━━━ AVAILABLE DATA

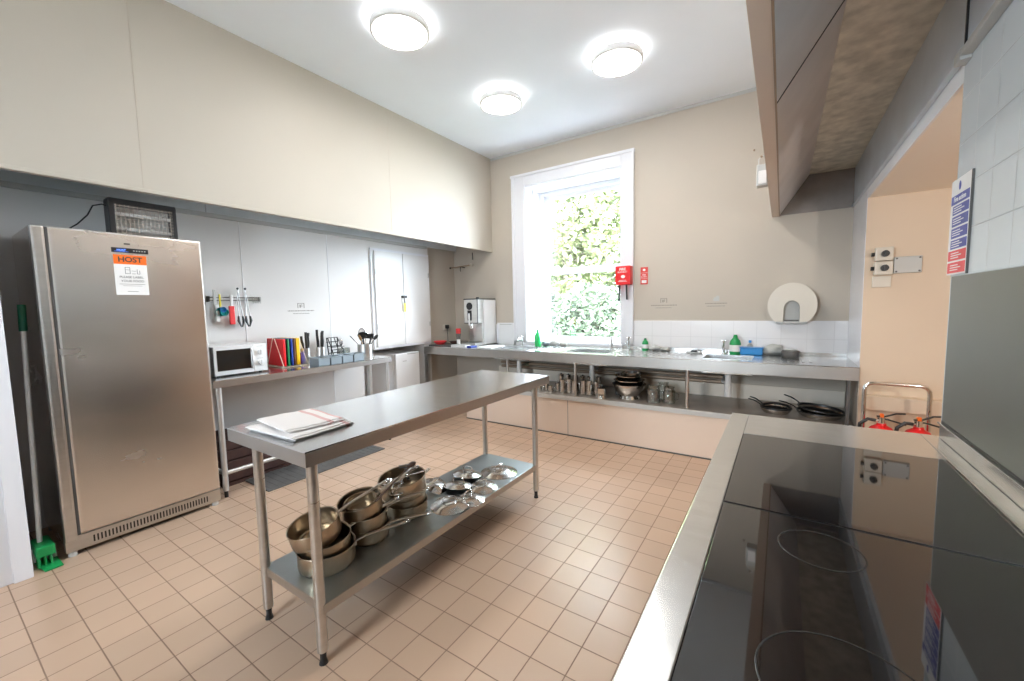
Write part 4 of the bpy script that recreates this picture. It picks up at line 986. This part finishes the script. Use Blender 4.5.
# plug on the wall
b = thing('wall_plug', 'black plug with hanging cord on the cream wall near the corner', 'plug', (-4.07, 4.42, 1.13))
q = MB(); q.box(-4.090, -4.080, 4.36, 4.50, 1.09, 1.17, M_creamp, .003); q.build('socket', b)
q = MB(); q.box(-4.082, -4.045, 4.40, 4.455, 1.11, 1.165, M_black, .008); q.build('plug_body', b)
q = MB(); q.tube([(-4.06, 4.43, 1.11), (-4.06, 4.43, 1.05), (-4.055, 4.425, .97), (-4.05, 4.42, .91)], .004, M_black, seg=6); q.build('cord', b)
# wall rod
b = thing('wall_rod', 'short dark rod on brackets on the far wall near the corner', 'rod', (-3.95, 4.6, 2.0))
q = MB(); q.cyl((-4.08, 4.55, 1.99), (-3.70, 4.55, 2.01), .008, M_pipe); q.ball((-4.075, 4.55, 1.99), .014, M_iron); q.build('rod', b)
q = MB(); q.ball((-3.685, 4.55, 2.01), .022, M_creamp); q.build('finial', b)
q = MB(); q.cyl((-3.88, 4.645, 1.99), (-3.88, 4.55, 2.0), .006, M_iron); q.tube([(-3.88, 4.55, 2.0), (-3.88, 4.54, 1.95), (-3.88, 4.55, 1.93)], .005, M_iron, seg=6); q.build('bracket', b)
q = MB(); q.cyl((-3.72, 4.63, 2.19), (-3.72, 4.63, 2.10), .006, M_iron); q.ball((-3.72, 4.63, 2.10), .010, M_iron); tag(q.build('wall_hook', loc=(-3.72, 4.63, 2.15)), 'small dark hook beneath the boxed canopy corner', 'hook')

# ---- shelf contents
def jug(x, y, h, r, label, m=M_lid, handle=True):
    t = thing('steel_jug', label, 'jug', (x, y, .438), 'steel jugs on the shelf below the sinks')
    b = MB(); z = .4385; b.lathe([(0, z), (r, z), (r*1.02, z+h*.1), (r*.86, z+h*.75), (r*.92, z+h), (r*.88, z+h), (r*.82, z+h*.75), (r*.9, z+.006), (0, z+.006)], m, (x, y, 0), 24); b.build('body', t)
    if handle:
        b = MB(); b.tube([(x+r*.85, y-.004, z+h*.85), (x+r+.03, y-.004, z+h*.8), (x+r+.034, y-.004, z+h*.4), (x+r*.95, y-.004, z+h*.2)], .004, m, seg=8); b.build('handle', t)
    b = MB(); b.ball((x, y, z+h+.006), .009, M_black); b.lathe([(0, z+h+.006), (r*.5, z+h+.004), (r*.92, z+h)], m, (x, y, 0), 24); b.build('lid', t)
xs_ = [(-2.31, 4.04, .070, .030), (-2.235, 4.07, .085, .034), (-2.16, 4.03, .070, .030), (-2.09, 4.08, .095, .034)]
for (x, y, h_, r_), w_ in zip(xs_, ('first', 'second', 'third', 'fourth')): jug(x, y, h_, r_, '%s from the left of the four short steel jugs' % w_)
xt_ = [(-2.015, 4.04, .150, .034, 'third'), (-1.94, 4.06, .158, .035, 'second'), (-1.87, 4.04, .150, .034, 'first')]
for x, y, h_, r_, w_ in xt_: jug(x, y, h_, r_, 'tall steel jug in the front row, %s to the left of the counter post' % w_)
for x, y, h_, r_, w_ in ((-1.775, 4.06, .155, .035, 'first'), (-1.70, 4.05, .160, .035, 'second'), (-1.635, 4.09, .145, .032, 'third')): jug(x, y, h_, r_, 'tall steel jug in the front row, %s to the right of the counter post' % w_)
for x, w_ in zip((-2.12, -2.03, -1.94, -1.85, -1.76, -1.67), ('leftmost', 'second from left', 'third from left', 'fourth from left', 'fifth from left', 'rightmost')): jug(x, 4.22, .175, .036, 'tall steel jug in the back row of jugs, %s' % w_, handle=False)
def tin_can(x, y, h, r, label):
    b = MB(); z = .4385; b.lathe([(0, z), (r, z), (r, z+.003), (r*.98, z+.005), (r*.98, z+h-.005), (r, z+h-.003), (r, z+h), (r*.95, z+h), (r*.95, z+.006), (0, z+.006)], M_lid, (x, y, 0), 28); tag(b.build('steel_canister', loc=(x, y, .438)), label, 'canister')
tin_can(-1.545, 4.00, .105, .050, 'open steel canister between the jugs and the bowls')
# bowls
def bowl(x, y, z, r, h, label, foot=0, cat='bowl', holes=False):
    t = thing('mixing_bowl', label, cat, (x, y, z), 'stacked steel bowls on the shelf')
    b = MB(); z += .0005; rb_ = r*.62
    b.lathe([(0, z+foot), (rb_, z+foot), (r*.86, z+foot+h*.45), (r, z+foot+h), (r+.007, z+foot+h+.001), (r+.006, z+foot+h-.004), (r-.001, z+foot+h-.006), (r*.85, z+foot+h*.43), (rb_*.97, z+foot-.001+.004), (0, z+foot+.004)], M_lid, (x, y, 0), 40); b.build('body', t)
    if foot: b = MB(); b.lathe([(rb_*1.0, z), (rb_*1.05, z), (rb_*.92, z+foot), (rb_*.88, z+foot), (rb_*1.0, z)], M_lid, (x, y, 0), 36); b.build('foot_ring', t)
bowl(-1.300, 4.14, .438, .165, .115, 'large footed steel colander at the bottom of the bowl stack', .035, 'colander')
bowl(-1.300, 4.14, .545, .150, .085, 'steel bowl in the middle of the bowl stack')
bowl(-1.310, 4.14, .60, .13, .075, 'smallest steel bowl at the top of the stack')
q = MB(); q.lathe([(0, 0), (.09, .0), (.105, .03), (.100, .03), (.088, .004), (0, .004)], M_lid, (0, 0, 0), 28, mtx=Matrix.Translation((-1.28, 4.14, .665)) @ Matrix.Rotation(.15, 4, 'X')); tag(q.build('cake_tin', loc=(-1.28, 4.14, .665)), 'shallow round tin lying on top of the stacked bowls', 'tin')
q = MB(); q.box(-1.47, -1.41, 4.20, 4.42, .4385, .62, M_dark, .01); q.lathe([(0, 0), (.05, 0), (.055, .05), (0, .055)], M_gplas, (-1.44, 4.28, .62), 20); tag(q.build('dark_container', loc=(-1.44, 4.3, .438)), 'dark container behind the canister, left of the bowls', 'container')
def jar(x, y, h, r, label):
    t = thing('glass_jar', label, 'jar', (x, y, .438), 'glass jars on the shelf')
    b = MB(); z = .4385; b.lathe([(0, z), (r, z), (r, z+h*.75), (r*.8, z+h*.85), (r*.82, z+h), (r*.78, z+h), (r*.76, z+h*.85), (r*.95, z+h*.74), (r*.95, z+.006), (0, z+.006)], M_glassj, (x, y, 0), 28); b.build('body', t)
    b = MB(); b.lathe([(r*.84, z+h*.97), (r*.88, z+h*.97), (r*.88, z+h+.004), (r*.84, z+h+.004)], M_glassj, (x, y, 0), 28); b.tube([(x+r, y, z+h*.7), (x+r+.03, y, z+h*.6), (x+r+.028, y, z+h*.3), (x+r, y, z+h*.22)], .005, M_glassj, seg=8); b.build('rim', t)
jar(-1.03, 4.06, .165, .062, 'glass jug left of the pair beside the stacked bowls')
jar(-.895, 4.10, .155, .060, 'glass jug right of the pair beside the stacked bowls')
jar(-.985, 4.26, .165, .058, 'glass jug standing behind the front pair')
# frying pans
def frypan(label, r, hh, hl, loc, rz, tilt=(0, 0)):
    t = bpy.data.objects.new('frying_pan', None); C.objects.link(t); t.empty_display_size = .05; ORG[t] = Vector((0, 0, 0)); tag(t, label, 'frying pan', 'frying pans on the shelf below the sinks')
    b = MB(); b.lathe([(0, 0), (r*.8, 0), (r*.95, hh*.5), (r, hh), (r-.003, hh), (r*.93, hh*.5), (r*.78, .004), (0, .004)], M_lid, seg=40); b.build('body', t)
    b = MB(); b.lathe([(r-.002, hh-.006), (r+.004, hh-.003), (r+.003, hh+.003), (r-.006, hh+.002), (r*.94, hh*.5), (r*.77, .0055), (0, .0055)], M_iron, seg=40); lab(b.build('coated_inside', t), 'black non-stick rim and inside')
    b = MB(); b.tube([(r-.002, 0, hh*.8), (r+.03, 0, hh+.012), (r+hl*.6, 0, hh+.03), (r+hl, 0, hh+.035)], [.009, .007, .010, .009], M_iron, seg=8, flat=.6); b.build('handle', t)
    m = Matrix.Rotation(tilt[0], 3, Vector((math.cos(tilt[1]), math.sin(tilt[1]), 0))) @ Matrix.Rotation(rz, 3, 'Z')
    t.rotation_euler = m.to_euler(); t.location = loc
frypan('smaller frying pan at the left of the two groups of pans', .115, .045, .12, (-.02, 4.18, .4385), D(155))
frypan('smaller frying pan nested on the left pan', .112, .042, .12, (-.02, 4.18, .452), D(150), (D(3), D(0)))
frypan('large frying pan at the bottom of the right group', .165, .045, .14, (.29, 4.20, .4385), D(160))
frypan('large frying pan tilted on top of the right group', .160, .045, .14, (.29, 4.20, .462), D(150), (D(6), D(90)))

# ---- wall mounted on far wall
sd = thing('roll_dispenser', 'round cream paper roll dispenser with an arched opening on the far wall', 'dispenser', (.1, 4.6, 1.21))
cxd, czd, R_ = .075, 1.368, .188
outer = []
for k in range(49):
    a = D(-48)+k*(D(276))/48; outer.append((cxd+R_*math.cos(a), czd+R_*1.08*math.sin(a)))
# outline with arched notch at the bottom
zb = outer[0][1]
pts = outer+[(cxd-.062, zb)]+[(cxd-.062*math.cos(t_*PI/12), 1.335+.075*math.sin(t_*PI/12)) for t_ in range(13)]+[(cxd+.062, zb)]
def ring_cut(y0, y1, m, poly):
    b = MB(); b.prism([(x, y1, z) for x, z in poly], (0, y0-y1, 0), m); return b
b = ring_cut(4.52, 4.645, M_creamp, pts); b.build('cover', sd)
b = MB(); b.box(cxd-.065, cxd+.065, 4.60, 4.643, zb, 1.42, M_gplas); b.build('inner_back', sd)
b = MB(); b.box(cxd-.118, cxd+.118, 4.53, 4.643, zb-.018, zb+.002, M_gplas, .004); b.box(cxd-.055, cxd+.055, 4.545, 4.6, zb, zb+.015, M_dark); b.build('tear_bar', sd)
# pull-cord light / sensor high on the wall
sn = thing('wall_sensor', 'small white and grey sensor box hanging on the outer face of the hood casing', 'sensor', (-.14, 3.35, 2.2))
b = MB(); b.box(-.170, -.104, 3.31, 3.39, 2.19, 2.33, M_gplas, .006); b.build('back_box', sn)
b = MB(); b.box(-.158, -.110, 3.298, 3.311, 2.20, 2.285, M_paper, .004); b.build('front_cover', sn)
b = MB(); b.tube([(-.160, 3.35, 2.33), (-.162, 3.35, 2.375), (-.14, 3.35, 2.395), (-.104, 3.35, 2.385)], .004, M_gplas, seg=6); b.ball((-.145, 3.35, 2.392), .009, M_pipe); b.build('bracket', sn)
b = MB(); b.ball((-.262, 4.638, 2.845), .010, M_pipe); tag(b.build('wall_screw', loc=(-.262, 4.638, 2.845)), 'dark screw in the cream far wall left of the sensor box', 'screw')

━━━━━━

REQUIRED WORK:
Repeat the lines of the listing above verbatim, beginning at its first line and ending at the line containing "canopy corner', 'hook')", which is included. Omit pictures.

OUTPUT OF THE TASK:
Write part 4 of the bpy script that recreates this picture. It picks up at line 986. This part finishes the script. Use Blender 4.5.
# plug on the wall
b = thing('wall_plug', 'black plug with hanging cord on the cream wall near the corner', 'plug', (-4.07, 4.42, 1.13))
q = MB(); q.box(-4.090, -4.080, 4.36, 4.50, 1.09, 1.17, M_creamp, .003); q.build('socket', b)
q = MB(); q.box(-4.082, -4.045, 4.40, 4.455, 1.11, 1.165, M_black, .008); q.build('plug_body', b)
q = MB(); q.tube([(-4.06, 4.43, 1.11), (-4.06, 4.43, 1.05), (-4.055, 4.425, .97), (-4.05, 4.42, .91)], .004, M_black, seg=6); q.build('cord', b)
# wall rod
b = thing('wall_rod', 'short dark rod on brackets on the far wall near the corner', 'rod', (-3.95, 4.6, 2.0))
q = MB(); q.cyl((-4.08, 4.55, 1.99), (-3.70, 4.55, 2.01), .008, M_pipe); q.ball((-4.075, 4.55, 1.99), .014, M_iron); q.build('rod', b)
q = MB(); q.ball((-3.685, 4.55, 2.01), .022, M_creamp); q.build('finial', b)
q = MB(); q.cyl((-3.88, 4.645, 1.99), (-3.88, 4.55, 2.0), .006, M_iron); q.tube([(-3.88, 4.55, 2.0), (-3.88, 4.54, 1.95), (-3.88, 4.55, 1.93)], .005, M_iron, seg=6); q.build('bracket', b)
q = MB(); q.cyl((-3.72, 4.63, 2.19), (-3.72, 4.63, 2.10), .006, M_iron); q.ball((-3.72, 4.63, 2.10), .010, M_iron); tag(q.build('wall_hook', loc=(-3.72, 4.63, 2.15)), 'small dark hook beneath the boxed canopy corner', 'hook')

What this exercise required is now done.